The Oak Park contingent at the Chicago Gay Pride Parade in the early '90s. Rebekah Levin is kneeling on the left of the banner.
Finding a publisher - Some progress.
The Taylor Family Portrait, the first of the Oak Park Stories, is now being considered by the University of Chicago Press. As this press has an excellent anthropology catalog and has been publishing ethnographies about Chicago for over 50 years, it would be an ideal publisher. My editor at Chicago has expressed initial interest but as many of you know academic publishing is a slow and complex affair. The CD is now out for review by qualified academics. Should it get favorable comments it would then be presented to the press' board. If they pass it then the CD goes to a copy editor for fine tuning. I would assume the earliest it would appear would be in the Spring, 2005 catalog. I have some funds left from a grant by Temple University that I will use this summer to design the cover materials for the CD. My hope is that I can thereby keep the selling price as low as possible.
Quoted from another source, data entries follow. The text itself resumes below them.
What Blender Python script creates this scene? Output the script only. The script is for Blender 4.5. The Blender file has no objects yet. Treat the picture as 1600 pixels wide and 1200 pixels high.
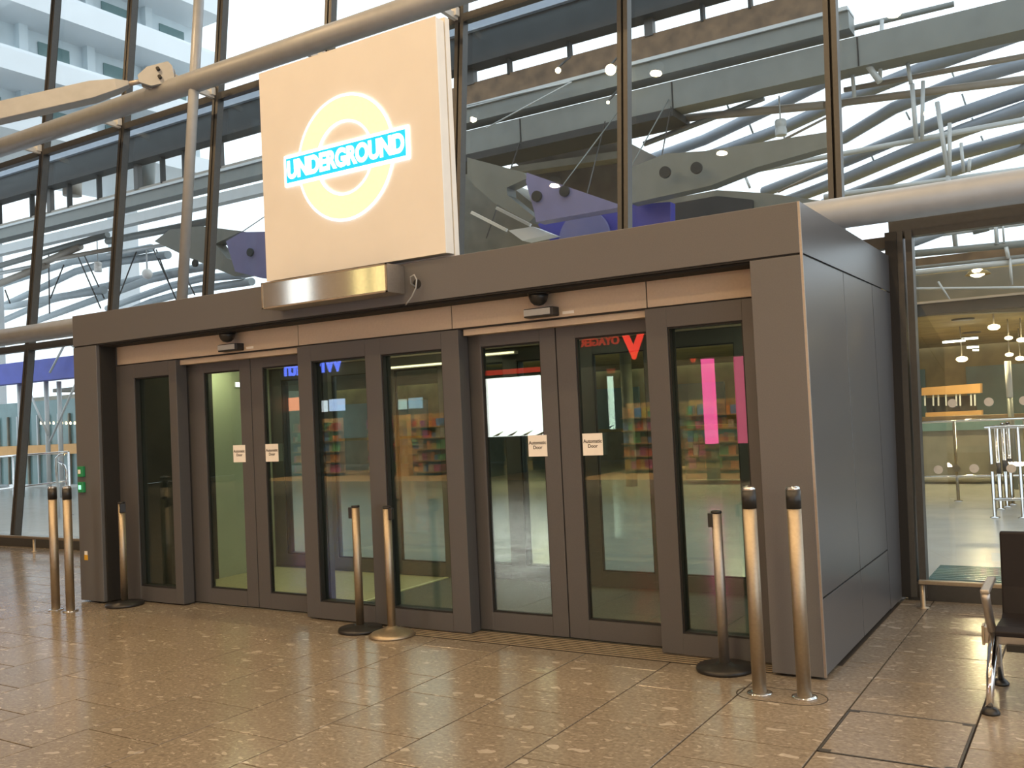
import bpy, bmesh, math, random
from mathutils import Vector, Matrix
random.seed(7)
scene = bpy.context.scene
COL = scene.collection

# ------------------------------------------------------------------ camera
CX, CY, CZ = 1.4307, -5.5211, 1.6
YAW, PITCH, ROLL, FPX = -0.55837, 0.03262, -0.04722, 1474.9
_f = Vector((math.sin(YAW)*math.cos(PITCH), math.cos(YAW)*math.cos(PITCH), math.sin(PITCH)))
_r = Vector((math.cos(YAW), -math.sin(YAW), 0)); _u = _r.cross(_f)
_c, _s = math.cos(ROLL), math.sin(ROLL)
CR, CU = _c*_r + _s*_u, -_s*_r + _c*_u
cam = bpy.data.cameras.new('camera'); camo = bpy.data.objects.new('camera', cam); COL.objects.link(camo)
cam.sensor_width = 36; cam.lens = FPX/1600*36; cam.clip_end = 500; cam.clip_start = .05
camo.matrix_world = Matrix(((CR.x, CU.x, -_f.x, CX), (CR.y, CU.y, -_f.y, CY), (CR.z, CU.z, -_f.z, CZ), (0, 0, 0, 1)))
scene.camera = camo

# ------------------------------------------------------------------ world, exposure
w = bpy.data.worlds.new('overcast'); scene.world = w; w.use_nodes = True
nt = w.node_tree; bg = nt.nodes['Background']
tc = nt.nodes.new('ShaderNodeTexCoord'); nz = nt.nodes.new('ShaderNodeTexNoise'); nz.inputs['Scale'].default_value = 2.0
cr = nt.nodes.new('ShaderNodeValToRGB'); cr.color_ramp.elements[0].color = (.80, .90, 1, 1); cr.color_ramp.elements[1].color = (.93, .97, 1, 1)
nt.links.new(tc.outputs['Generated'], nz.inputs['Vector']); nt.links.new(nz.outputs['Fac'], cr.inputs['Fac']); nt.links.new(cr.outputs['Color'], bg.inputs['Color'])
bg.inputs['Strength'].default_value = 1.8
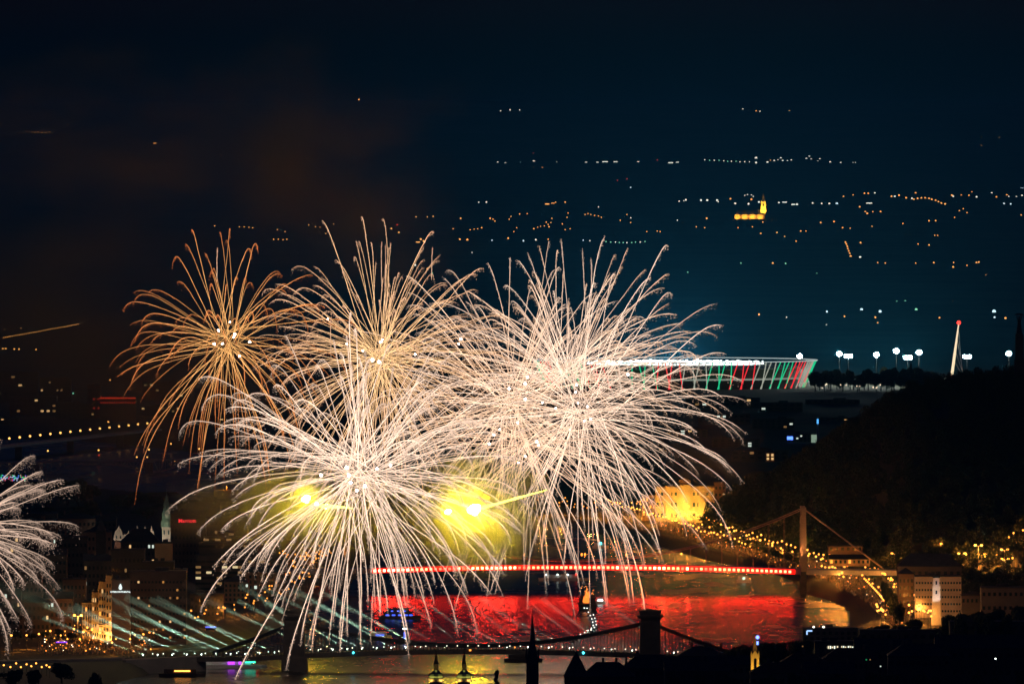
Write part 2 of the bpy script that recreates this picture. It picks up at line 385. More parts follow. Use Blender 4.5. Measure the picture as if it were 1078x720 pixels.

Rebekah and Sophie - A Lesbian Family Portrait - Reading and Writing.

Dylan was correct but several decades off - "The Times Really Are a Changin."
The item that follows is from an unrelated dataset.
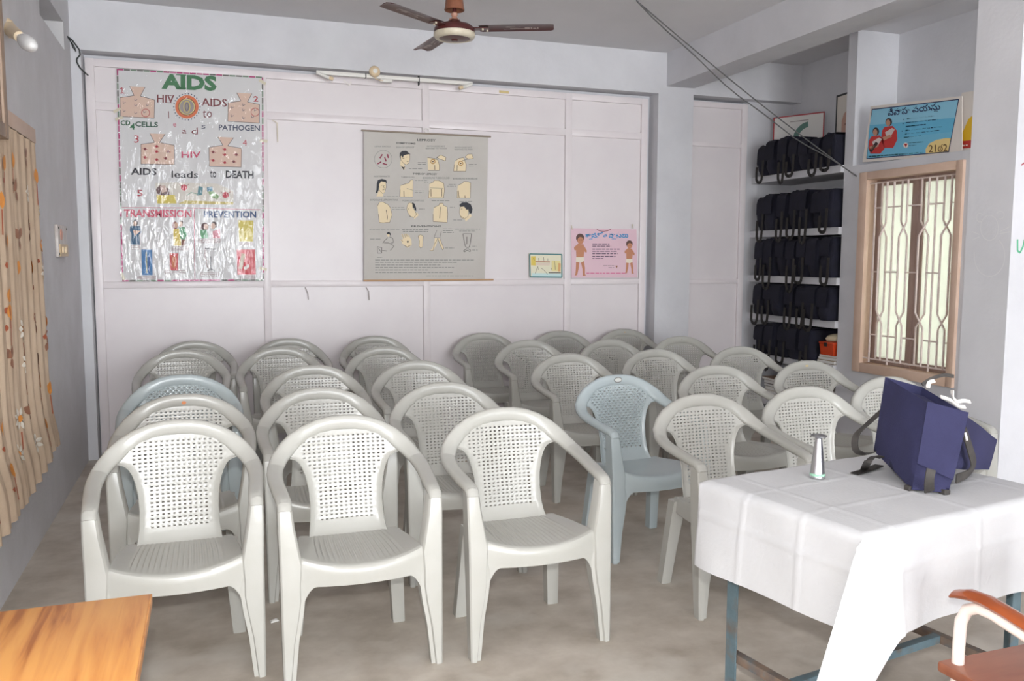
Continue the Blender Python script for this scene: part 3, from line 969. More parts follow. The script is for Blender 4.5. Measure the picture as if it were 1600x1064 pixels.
# ---- small village picture on the rail
SY = DP - .006
org = at(853, 434, 'Y', SY)
ps = thing('small_picture', 'small sketch with a green painted border standing on the partition rail', 'picture', org)
sheet([(826.5, 395.5), (878.5, 396.5), (879, 434), (827.5, 433.5)], 'Y', SY, 1, org, .004, mat('aged_paper', (226, 222, 198), .7), ps)
A = Art('Y', SY, 1, org)
def c6(x, y): return (810 + x / 7.62, 340 + y / 7.62)
def P6(L): return [c6(*p) for p in L]
A.loop([(827.6, 396.8), (877.8, 397.6), (878, 433.2), (828.4, 432.6)], (62, 122, 126), 1.8)
A.poly(P6([(150, 460), (205, 460), (205, 570), (150, 568)]), (220, 196, 92))
A.poly(P6([(205, 520), (375, 522), (375, 535), (205, 532)]), (176, 106, 80))
A.poly(P6([(205, 538), (375, 540), (372, 570), (205, 568)]), (220, 204, 186))
A.poly(P6([(160, 660), (510, 665), (510, 712), (160, 710)]), (196, 220, 220))
A.poly(P6([(395, 510), (500, 515), (500, 640), (395, 635)]), (224, 212, 150))
A.poly(P6([(475, 540), (505, 545), (500, 640), (472, 640)]), (216, 164, 108), 2)
A.line(P6([(360, 655), (505, 655)]), (70, 60, 56), 1.4, 3)
for ln in ([(200, 665), (230, 580), (240, 620)], [(270, 600), (300, 620), (350, 675)], [(300, 470), (305, 520)], [(180, 480), (190, 515)], [(240, 480), (245, 515)], [(350, 485), (350, 515)], [(430, 520), (440, 620)], [(390, 600), (400, 625)]):
    A.line(P6(ln), (110, 104, 92), .6, 3)
A.build(ps)

# ---- pink poster with two toddlers
KY = DP - .008
org = at(945, 434, 'Y', KY)
pk = thing('pink_poster', 'pink health poster with two toddlers and blue Telugu heading', 'poster', org)
sheet([(892, 356.5), (994.5, 358.5), (996, 433.5), (893, 434)], 'Y', KY, 1, org, .003, mat('pink_print_paper', (222, 190, 200), .45, (218, 184, 196), 2), pk)
A = Art('Y', KY, 1, org)
CYAN, BROWN = (36, 142, 196), (176, 116, 86)
A.text('శాసకోశ', *c6(797, 172), *c6(1058, 244), CYAN, .03)
A.text('వ', *c6(842, 236), *c6(880, 264), CYAN, .02)
A.text('వాధులు', *c6(1075, 180), *c6(1308, 250), CYAN, .03)
A.text('య', *c6(1110, 240), *c6(1160, 262), CYAN, .02)
A.line(P6([(935, 138), (960, 156), (1010, 164), (1065, 156), (1100, 138)]), (130, 60, 60), .9)
def toddler(x0, x1, y0, y1):
    w, h = x1 - x0, y1 - y0
    f = lambda a, b: c6(x0 + a * w, y0 + b * h)
    S1 = (192, 132, 100)
    A.disc(*f(.5, .105), w * .31 / 7.62, (92, 66, 60), 3, ry=h * .105 / 7.62)
    A.disc(*f(.53, .165), w * .23 / 7.62, S1, 4, ry=h * .085 / 7.62)
    A.poly([f(*p) for p in ((.3, .25), (.75, .25), (.82, .42), (.75, .56), (.22, .56), (.2, .42))], S1, 1)
    A.poly([f(*p) for p in ((.3, .25), (.45, .22), (.52, .19), (.5, .26), (.25, .4), (.06, .38), (.05, .32))], S1, 2)
    A.poly([f(*p) for p in ((.72, .26), (.88, .33), (1.0, .40), (.97, .45), (.85, .43), (.75, .35))], S1, 2)
    A.poly([f(*p) for p in ((.2, .55), (.78, .55), (.8, .64), (.55, .68), (.4, .67), (.18, .66))], (228, 218, 200), 3)
    A.poly([f(*p) for p in ((.2, .64), (.45, .65), (.38, .82), (.28, .97), (.08, .985), (.15, .94), (.18, .82))], S1, 2)
    A.poly([f(*p) for p in ((.54, .65), (.78, .63), (.86, .8), (.86, .95), (.95, .985), (.7, .99), (.68, .84))], S1, 2)
    A.line([f(.44, .15), f(.5, .15)], (60, 40, 40), .7, 5)
    A.line([f(.58, .15), f(.65, .15)], (60, 40, 40), .7, 5)
A.flush(pk, 'printed_heading')
toddler(655, 815, 190, 700)
A.flush(pk, 'printed_toddler')
toddler(1258, 1385, 270, 672)
A.flush(pk, 'printed_toddler')
for i, (x0, x1, y) in enumerate(((880, 1085, 315), (880, 1105, 342), (880, 1205, 376), (880, 1170, 402), (880, 1180, 430), (880, 1155, 462), (880, 1018, 488))):
    a, b = c6(x0, y), c6(x1, y)
    A.scrib(a[0], b[0], a[1], (84, 60, 84), 1.3)
for (x0, x1, y) in ((1010, 1140, 573), (1072, 1140, 596)):
    a, b = c6(x0, y), c6(x1, y)
    A.scrib(a[0], b[0], a[1], (100, 84, 90), .8)
A.poly(P6([(1155, 572), (1183, 572), (1170, 604)]), (140, 90, 56))
a, b = c6(810, 662), c6(1270, 662)
A.scrib(a[0], b[0], a[1], (214, 110, 150), 1.5)
A.build(pk)
for x, y in ((893, 352), (988, 350)):
    k = MB()
    k.tube([at(x, y, 'Y', KY - .004) - org, at(x + 1.5, y + 7, 'Y', KY - .004) - org], .004, 5)
    k.obj('tape', TAPE, pk)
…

I am on leave from my university this term and will officially retire in June. This change has provided me with more time to devote to the second family portrait. I have completed transcribing all of the video interviews and will begin "paper editing" them as the first step to video editing. As the video materials are slightly different from those I used in the Taylor family portrait the structure of this family portrait will be slightly different. I have spent most of the time this quarter gathering together and editing the materials I collected relevant to Rebekah and Sophie's family portrait - scholarly articles, newspaper articles, materials from the gay and lesbian press. As I intend to contextualize this family with a larger arena, I am trying to keep up with the debate about gay and lesbian marriage and other civil rights issues. As the controversy over same sex unions is a daily event both in the national press and in gay and lesbian publications, it is a daunting task to keep current. I realize that no matter how hard I try some of what I say will be outdated by the time it is published. As I am not someone well versed in the literature about gay and lesbian culture, I find the reading I am doing fascinating as some of it goes to the heart of important anthropological concerns about what constitutes a family and what is "normal." My plan is to complete this family portrait by the fall and begin "Helena's Story" - the next family portrait by the end of this year. Being in Oak Park for the summer will surely expedite the process.
Hometown Ethnographies
When I started this project I did not know of any other anthropologists who had studied their hometown, The received wisdom of the profession was that one should be able to have some distance from the object of study and studying where you were born was therefore impossible. That is changing, a bit. A colleague recently point out that Douglas Foley had written The Heartland Chronicles in 1995 (Philadelphia: University of Pennsylvania Press). Foley returned to his place of birth in Iowa to explore Euro-American and Native American relations. He does so in a most reflexive way. I certainly resonate with his conclusions about the nature of ethnography. “May be"social science" boils down to one person trying to understand him- or herself enough to understand other people. Maybe social science storytellers are not all that different from literary storytellers. Perhaps knowing Mom better was absolutely crucial for understanding abandoned Mesquaki mothers and grieving Mesquaki men (The Native Americans in Iowa). Of course, understanding another culture takes much more than simple empathy. It takes endless hours of listening to people and observing, constant recording and reflecting, a grab-bag of theories to ply. But knowing yourself always seems like the biggest part of understanding others. In this case, exploring my memories and missing past probably influenced greatly the stories I chose to tell." p. 220
I had known about Sherry Ortner's long term ethnographic exploration of her high school class but only recently obtained the book she produced from it - New Jersey Dreaming: Capital, Culture, and the Class of '58 (Durham: Duke University Press 2003). Three studies do not a trend make but it does suggest that my profession might be making a slight adjustment to the world in which we live and abandoning some outworn notions of what constitutes an "anthropological subject."